The Executive Council of 2012-2013


With the new academic Year having begun, and the Classics Club having once again reconvened, it is time that you, our Members, get to know the finer character traits of the new Executive council. Here are our brief (and scholastic) biographies:

President – Owen Phillips

“I am a fourth-year Classics and Anthropology major. As an anthropological archaeologist, I am interested in urbanization and urbanism. As a classicist, I am primarily interested in: urban history; Greek and Roman public architecture; Roman historical art; portraiture; the ancient economy; and ancient education.”

Vice-President – Emily Lamond

“I am a fourth-year Classics and Anthropology major. My main interests are bioarchaeology, Classical epigraphy, and Greek and Latin literature.”

Secretary – Stephanie Strain

“I am a fourth-year Classics and English major. My favourite areas of study in Classics are Greek and Roman art and archaeology, Greek comic theatre, poetry, and epic.”

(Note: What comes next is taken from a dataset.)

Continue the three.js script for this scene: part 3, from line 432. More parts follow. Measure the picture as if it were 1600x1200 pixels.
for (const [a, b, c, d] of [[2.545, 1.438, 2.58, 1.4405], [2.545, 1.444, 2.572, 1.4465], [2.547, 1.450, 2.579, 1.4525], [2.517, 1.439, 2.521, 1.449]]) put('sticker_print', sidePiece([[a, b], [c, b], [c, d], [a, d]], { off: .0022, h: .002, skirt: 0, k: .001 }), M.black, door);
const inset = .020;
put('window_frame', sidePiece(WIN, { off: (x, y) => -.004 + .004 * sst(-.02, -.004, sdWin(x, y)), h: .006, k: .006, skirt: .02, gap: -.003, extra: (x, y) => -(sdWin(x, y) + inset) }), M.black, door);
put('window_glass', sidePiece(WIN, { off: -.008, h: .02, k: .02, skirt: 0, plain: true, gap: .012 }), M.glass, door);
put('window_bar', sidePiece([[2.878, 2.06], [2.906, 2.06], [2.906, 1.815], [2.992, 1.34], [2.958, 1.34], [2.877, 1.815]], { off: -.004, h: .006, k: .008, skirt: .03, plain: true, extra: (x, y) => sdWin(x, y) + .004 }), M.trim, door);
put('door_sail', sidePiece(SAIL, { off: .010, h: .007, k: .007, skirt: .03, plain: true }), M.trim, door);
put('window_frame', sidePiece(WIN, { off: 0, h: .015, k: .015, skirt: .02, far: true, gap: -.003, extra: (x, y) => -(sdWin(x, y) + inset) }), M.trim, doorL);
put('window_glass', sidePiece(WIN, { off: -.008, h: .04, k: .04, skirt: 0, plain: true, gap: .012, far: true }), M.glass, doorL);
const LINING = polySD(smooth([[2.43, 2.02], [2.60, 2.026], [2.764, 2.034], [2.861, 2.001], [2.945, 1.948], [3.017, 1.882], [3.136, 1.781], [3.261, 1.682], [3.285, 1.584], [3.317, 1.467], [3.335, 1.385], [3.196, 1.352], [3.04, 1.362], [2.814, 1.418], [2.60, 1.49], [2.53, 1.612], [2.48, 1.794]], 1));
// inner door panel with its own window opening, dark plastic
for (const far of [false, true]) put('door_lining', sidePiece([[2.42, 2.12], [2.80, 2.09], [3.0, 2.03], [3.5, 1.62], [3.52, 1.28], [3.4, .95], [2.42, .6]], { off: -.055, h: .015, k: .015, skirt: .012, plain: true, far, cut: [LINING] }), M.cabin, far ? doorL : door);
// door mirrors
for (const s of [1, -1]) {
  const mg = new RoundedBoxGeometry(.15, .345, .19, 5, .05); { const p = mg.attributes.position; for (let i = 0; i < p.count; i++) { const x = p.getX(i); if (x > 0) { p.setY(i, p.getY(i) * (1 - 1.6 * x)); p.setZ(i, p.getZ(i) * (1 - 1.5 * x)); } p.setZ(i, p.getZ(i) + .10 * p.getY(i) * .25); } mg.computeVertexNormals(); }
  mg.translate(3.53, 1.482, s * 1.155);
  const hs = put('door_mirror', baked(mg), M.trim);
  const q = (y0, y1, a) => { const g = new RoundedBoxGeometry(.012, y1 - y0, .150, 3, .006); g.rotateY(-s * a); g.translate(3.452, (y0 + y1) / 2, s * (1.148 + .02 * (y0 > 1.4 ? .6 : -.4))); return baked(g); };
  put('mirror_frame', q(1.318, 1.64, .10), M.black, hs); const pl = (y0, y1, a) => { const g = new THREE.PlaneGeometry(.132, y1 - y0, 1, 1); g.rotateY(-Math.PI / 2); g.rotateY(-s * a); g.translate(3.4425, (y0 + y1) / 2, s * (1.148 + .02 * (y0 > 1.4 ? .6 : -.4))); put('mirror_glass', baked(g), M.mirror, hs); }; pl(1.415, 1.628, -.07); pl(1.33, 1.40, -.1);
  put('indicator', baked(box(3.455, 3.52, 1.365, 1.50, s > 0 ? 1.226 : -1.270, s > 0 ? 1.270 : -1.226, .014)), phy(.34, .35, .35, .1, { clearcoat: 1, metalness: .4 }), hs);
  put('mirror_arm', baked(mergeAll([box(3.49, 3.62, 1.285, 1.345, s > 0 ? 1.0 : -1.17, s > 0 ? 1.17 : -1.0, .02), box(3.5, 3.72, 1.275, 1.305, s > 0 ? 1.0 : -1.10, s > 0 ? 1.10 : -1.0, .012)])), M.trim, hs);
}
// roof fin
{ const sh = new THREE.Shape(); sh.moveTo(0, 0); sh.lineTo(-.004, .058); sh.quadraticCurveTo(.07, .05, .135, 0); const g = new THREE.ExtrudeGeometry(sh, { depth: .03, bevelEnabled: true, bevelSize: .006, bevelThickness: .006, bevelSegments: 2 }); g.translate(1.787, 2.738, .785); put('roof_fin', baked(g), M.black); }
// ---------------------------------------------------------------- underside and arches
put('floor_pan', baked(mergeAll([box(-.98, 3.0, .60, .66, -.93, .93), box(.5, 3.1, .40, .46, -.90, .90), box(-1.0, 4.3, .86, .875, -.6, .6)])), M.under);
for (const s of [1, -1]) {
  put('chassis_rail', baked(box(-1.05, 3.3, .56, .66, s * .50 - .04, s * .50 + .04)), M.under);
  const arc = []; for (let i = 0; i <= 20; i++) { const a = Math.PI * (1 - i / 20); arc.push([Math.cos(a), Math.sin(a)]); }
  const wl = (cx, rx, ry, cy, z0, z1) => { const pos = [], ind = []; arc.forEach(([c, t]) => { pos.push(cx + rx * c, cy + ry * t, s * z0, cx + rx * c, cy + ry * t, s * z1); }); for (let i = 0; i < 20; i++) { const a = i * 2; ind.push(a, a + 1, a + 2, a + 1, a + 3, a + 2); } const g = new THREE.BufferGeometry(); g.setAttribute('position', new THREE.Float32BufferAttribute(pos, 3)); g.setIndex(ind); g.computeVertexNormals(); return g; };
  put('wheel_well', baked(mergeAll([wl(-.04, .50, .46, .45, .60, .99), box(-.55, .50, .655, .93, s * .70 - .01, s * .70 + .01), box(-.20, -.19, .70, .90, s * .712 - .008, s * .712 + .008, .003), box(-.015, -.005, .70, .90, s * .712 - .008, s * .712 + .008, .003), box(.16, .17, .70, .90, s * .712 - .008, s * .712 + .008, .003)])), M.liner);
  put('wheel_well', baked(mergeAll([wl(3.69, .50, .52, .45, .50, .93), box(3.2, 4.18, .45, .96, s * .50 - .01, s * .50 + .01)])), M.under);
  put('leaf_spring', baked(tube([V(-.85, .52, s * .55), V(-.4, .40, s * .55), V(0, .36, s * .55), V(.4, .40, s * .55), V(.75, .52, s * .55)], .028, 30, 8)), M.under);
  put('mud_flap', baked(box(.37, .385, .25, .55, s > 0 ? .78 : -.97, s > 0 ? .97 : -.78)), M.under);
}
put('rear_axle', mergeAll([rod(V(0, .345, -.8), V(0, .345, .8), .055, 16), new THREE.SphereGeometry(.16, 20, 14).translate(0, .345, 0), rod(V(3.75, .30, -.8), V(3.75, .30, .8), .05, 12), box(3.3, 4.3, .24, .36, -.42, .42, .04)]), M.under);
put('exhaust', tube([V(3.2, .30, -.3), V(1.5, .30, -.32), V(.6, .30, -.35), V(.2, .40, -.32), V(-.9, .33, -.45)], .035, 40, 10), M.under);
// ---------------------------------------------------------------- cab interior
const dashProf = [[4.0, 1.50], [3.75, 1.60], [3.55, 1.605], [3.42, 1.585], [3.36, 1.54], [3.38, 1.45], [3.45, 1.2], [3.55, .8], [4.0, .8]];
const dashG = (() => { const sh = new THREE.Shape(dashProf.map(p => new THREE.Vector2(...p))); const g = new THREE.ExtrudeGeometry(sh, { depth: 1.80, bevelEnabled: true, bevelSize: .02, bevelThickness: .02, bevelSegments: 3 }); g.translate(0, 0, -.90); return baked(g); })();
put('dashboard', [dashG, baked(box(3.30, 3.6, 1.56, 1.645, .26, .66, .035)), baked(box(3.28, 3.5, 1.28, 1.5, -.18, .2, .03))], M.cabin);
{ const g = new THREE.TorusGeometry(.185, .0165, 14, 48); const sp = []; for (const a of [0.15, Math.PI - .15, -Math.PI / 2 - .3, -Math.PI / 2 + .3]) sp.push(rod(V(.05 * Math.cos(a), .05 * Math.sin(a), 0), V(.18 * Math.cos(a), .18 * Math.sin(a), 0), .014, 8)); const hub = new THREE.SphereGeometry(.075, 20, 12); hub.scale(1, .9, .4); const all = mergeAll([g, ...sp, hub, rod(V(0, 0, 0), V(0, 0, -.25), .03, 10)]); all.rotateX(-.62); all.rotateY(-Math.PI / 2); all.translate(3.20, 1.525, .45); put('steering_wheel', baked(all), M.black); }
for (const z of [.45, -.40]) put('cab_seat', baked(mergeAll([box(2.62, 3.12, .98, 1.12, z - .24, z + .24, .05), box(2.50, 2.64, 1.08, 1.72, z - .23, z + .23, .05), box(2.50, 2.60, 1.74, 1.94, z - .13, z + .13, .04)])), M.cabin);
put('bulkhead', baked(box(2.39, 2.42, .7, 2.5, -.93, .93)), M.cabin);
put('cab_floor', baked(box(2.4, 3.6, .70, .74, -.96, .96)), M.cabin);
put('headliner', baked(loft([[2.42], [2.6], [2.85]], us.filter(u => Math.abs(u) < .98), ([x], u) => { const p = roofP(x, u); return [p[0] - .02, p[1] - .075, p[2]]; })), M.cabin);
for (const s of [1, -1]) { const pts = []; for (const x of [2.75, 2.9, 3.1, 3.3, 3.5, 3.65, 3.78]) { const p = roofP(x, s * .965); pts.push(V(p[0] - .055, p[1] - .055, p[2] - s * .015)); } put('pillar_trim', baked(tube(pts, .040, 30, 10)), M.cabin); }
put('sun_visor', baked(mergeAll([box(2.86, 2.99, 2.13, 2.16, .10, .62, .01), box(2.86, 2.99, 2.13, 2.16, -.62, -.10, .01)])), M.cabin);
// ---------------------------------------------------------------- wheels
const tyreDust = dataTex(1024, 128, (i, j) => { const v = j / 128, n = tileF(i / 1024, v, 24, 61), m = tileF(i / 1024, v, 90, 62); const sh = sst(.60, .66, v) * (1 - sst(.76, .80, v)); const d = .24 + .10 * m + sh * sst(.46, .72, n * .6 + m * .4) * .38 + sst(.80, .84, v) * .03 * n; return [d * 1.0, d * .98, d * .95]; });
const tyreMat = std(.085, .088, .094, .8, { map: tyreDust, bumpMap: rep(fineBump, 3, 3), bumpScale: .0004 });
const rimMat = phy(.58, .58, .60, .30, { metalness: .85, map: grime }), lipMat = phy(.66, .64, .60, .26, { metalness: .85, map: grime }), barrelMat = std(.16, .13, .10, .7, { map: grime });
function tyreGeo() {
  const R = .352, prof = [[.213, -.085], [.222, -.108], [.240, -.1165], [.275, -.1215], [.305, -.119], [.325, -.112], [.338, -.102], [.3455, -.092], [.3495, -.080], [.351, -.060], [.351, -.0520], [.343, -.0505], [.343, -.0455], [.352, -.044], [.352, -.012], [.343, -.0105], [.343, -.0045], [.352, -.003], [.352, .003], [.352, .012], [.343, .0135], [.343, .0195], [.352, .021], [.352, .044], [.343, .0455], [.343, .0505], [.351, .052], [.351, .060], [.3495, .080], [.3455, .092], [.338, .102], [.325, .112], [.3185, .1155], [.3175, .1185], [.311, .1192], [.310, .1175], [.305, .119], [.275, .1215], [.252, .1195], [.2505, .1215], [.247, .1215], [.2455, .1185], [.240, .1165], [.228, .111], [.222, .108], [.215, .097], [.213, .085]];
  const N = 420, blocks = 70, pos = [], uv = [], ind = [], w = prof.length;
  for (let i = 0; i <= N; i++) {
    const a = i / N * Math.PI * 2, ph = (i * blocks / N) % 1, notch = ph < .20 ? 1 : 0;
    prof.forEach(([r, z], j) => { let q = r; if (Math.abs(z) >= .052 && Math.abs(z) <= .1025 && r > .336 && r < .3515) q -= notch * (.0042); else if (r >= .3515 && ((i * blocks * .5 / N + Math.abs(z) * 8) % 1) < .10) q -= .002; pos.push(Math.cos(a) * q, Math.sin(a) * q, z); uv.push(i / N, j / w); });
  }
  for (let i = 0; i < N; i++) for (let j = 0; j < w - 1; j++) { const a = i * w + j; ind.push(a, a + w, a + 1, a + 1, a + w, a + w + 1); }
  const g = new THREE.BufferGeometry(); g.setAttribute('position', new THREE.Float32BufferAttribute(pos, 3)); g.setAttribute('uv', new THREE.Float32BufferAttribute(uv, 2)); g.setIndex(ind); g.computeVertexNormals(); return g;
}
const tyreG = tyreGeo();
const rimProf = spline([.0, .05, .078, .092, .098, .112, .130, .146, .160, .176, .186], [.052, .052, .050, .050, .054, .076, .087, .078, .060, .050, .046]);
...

Treasurer – Katherine Joun

“I am a third-year Classics major. I find all periods of Classical history fascinating, especially Greco-Roman Egypt. My particular interests are the languages of Greece and Rome and those with which they interacted, particularly Egyptian Demotic.”

Upper-Year Representative – Brendan Palangio

“I am a third-year Classics major with a minor in Music. My main interests lie with literature, elegiac and lyric poetry, and with the social, cultural, intellectual, and political histories of the Hellenistic era and Late Antiquity.”

Second-Year Representative – Jenna Lemay

“I am a second-year Classics major. I am mainly interested in the religious aspects of Greek and Roman history, particularly Greek mythology. I am also interested in history in general, in how people lived and in relating their lives to our own.”

So there you have it – the academic quirks and zones of interests of your Exec. However, don’t let our present specificity lead you astray; at heart, we are all Classicists, and we are all terribly, terribly inflicted with philhellenism+philoromanism.